伊藤浩之の春夏秋冬

いわき市遠野町に住む元市議会議員。1960年生まれ。最近は遠野和紙に関わる話題が多し。気ままに更新中。

住宅除染も住民目線の対応が国に求められているのでは

2015年08月04日 | 原発・エネルギー
 市内ですすむ住宅除染に関して批判の声が聞こえるようになりました。

本市では、原発事故直後に文科省が上空から測定した放射線量で毎時0.23μSv以上(基準値)の地域は除染実施区域とされ、汚染の大きかった地域から住宅除染をすすめています。

 東京電力福島第一原発から30Km範囲の地区を含む、市内でも比較的汚染が大きかった久ノ浜・大久、川前地区を皮切りに小川、四倉、平、好間地区で実施。今年度は、遠野地区等で事前モニタリングの作業をすすめています。

 昨年、平などで住宅除染にすすもうとする時の説明では、事前モニタリングでは地表から1㎝と1mで測定し、そのどこかで基準値を超えれば除染をすると受け止められてきました。

 しかし実際には、1mで基準値を超えた場合だけに除染されており、話が違うという市民の声が聞こえていました。

 また、ある方は除染の説明会が開かれた際に、1㎝での測定で基準値以上となった場合に除染をするのか確認したら「する」と答えていた、と市の対応に戸惑いを深めていました。

 私自身も、説明をされた際に、「1㎝でもするの」と聞いたら「そうしないと除染範囲が狭まってしまうので」という趣旨で回答されたような記憶があります。だからこそ1㎝の測定値が基準を超えれば除染をするものとばかり思っていましたし、どこかではそのように説明をした場面もあると思います。

 正直、そういう対応がされていないことを知った時には、何でそうなっているのか、疑問を深めるばかりでした。そこで担当課でその事情を聴いてきました。

 担当課の話では、そもそも環境省の基準は1mでの測定で基準値以上の場合が除染の対象(すなわち国として財政負担をする)で、1㎝での測定は「地表面などの表面線量率を測定することにより、その範囲の程度を特定」するために実施していると説明しています。

 当初の説明が本当はどうだったのか分かりません。少なくとも誤解をされたことは明らかなので、その辺はよく説明することが必要でしょう。

 ただこの対応もどうかと思う部分はあります。

 仮に1㎝の測定で基準値以上が計測され、1mでは基準値内となった場合、その住宅は除染されないということになります。
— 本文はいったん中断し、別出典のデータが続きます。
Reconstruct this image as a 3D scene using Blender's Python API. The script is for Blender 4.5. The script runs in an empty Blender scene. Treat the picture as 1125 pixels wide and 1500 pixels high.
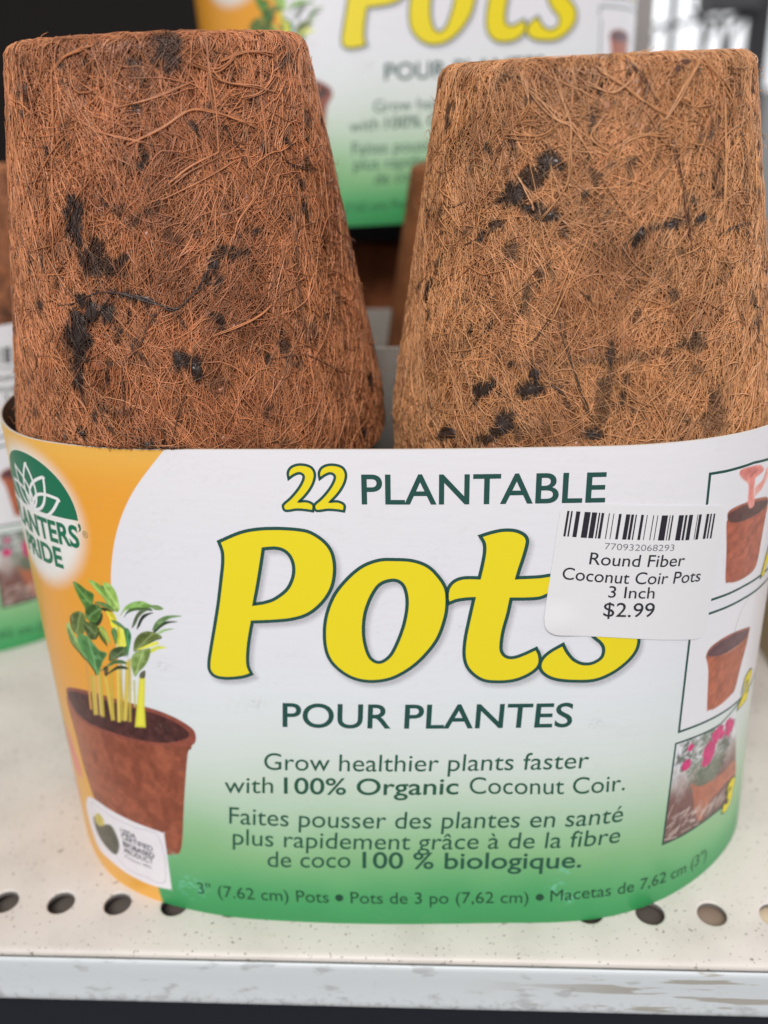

そのことを知った住民がどう思うのか。線量が高いのに放置された、と不安を残すことになります。

 本来、このいわき市で暮らすことの不安を解消し、安全性を高めるために行われる除染であるにもかかわらず、逆に不安を高める事業効果を持ってしまうことになるわけです。


ちなみにこれが我が家の事前測定の結果。1mの測定値だけが通知されている。自宅にいない時の測定だけに1cmの測定値は分からないが、もし自宅にいた時の測定で、1cmが基準値以上であれば、住民はどう思うのだろうか。

 この原因にも、地面から1mの測定値だけを判断基準とする国の考えがあります。住民目線から考えれば、〝基準値を超える部分は除染〟が当然なのですが、国の基準ではそうならないのです。

 環境省・国は、測定は1㎝、50㎝、1mで実施することを認めているといいます。それならば、それぞれの測定値で基準値以上が計測された場合は、部分的な除染も含め何らかの対応することが必要だと思います。

 市も口頭でそのことを求めてきたと言いますが、環境省・国は認めないといいます。そこにはおそらく除染実施範囲が広がることで、より以上の予算が必要になることを恐れる国の姿勢があるのだろうと思います。

 あらためて思うのは、除染の問題はもちろんですが、事故に関する情報公開、賠償など原発事故にかかわる問題について、国として被災地の住民の目線で物事を考え判断してほしいということです。被災地での生活の安心感、安全性は高めるためにもその実現を求めていきたいと思います。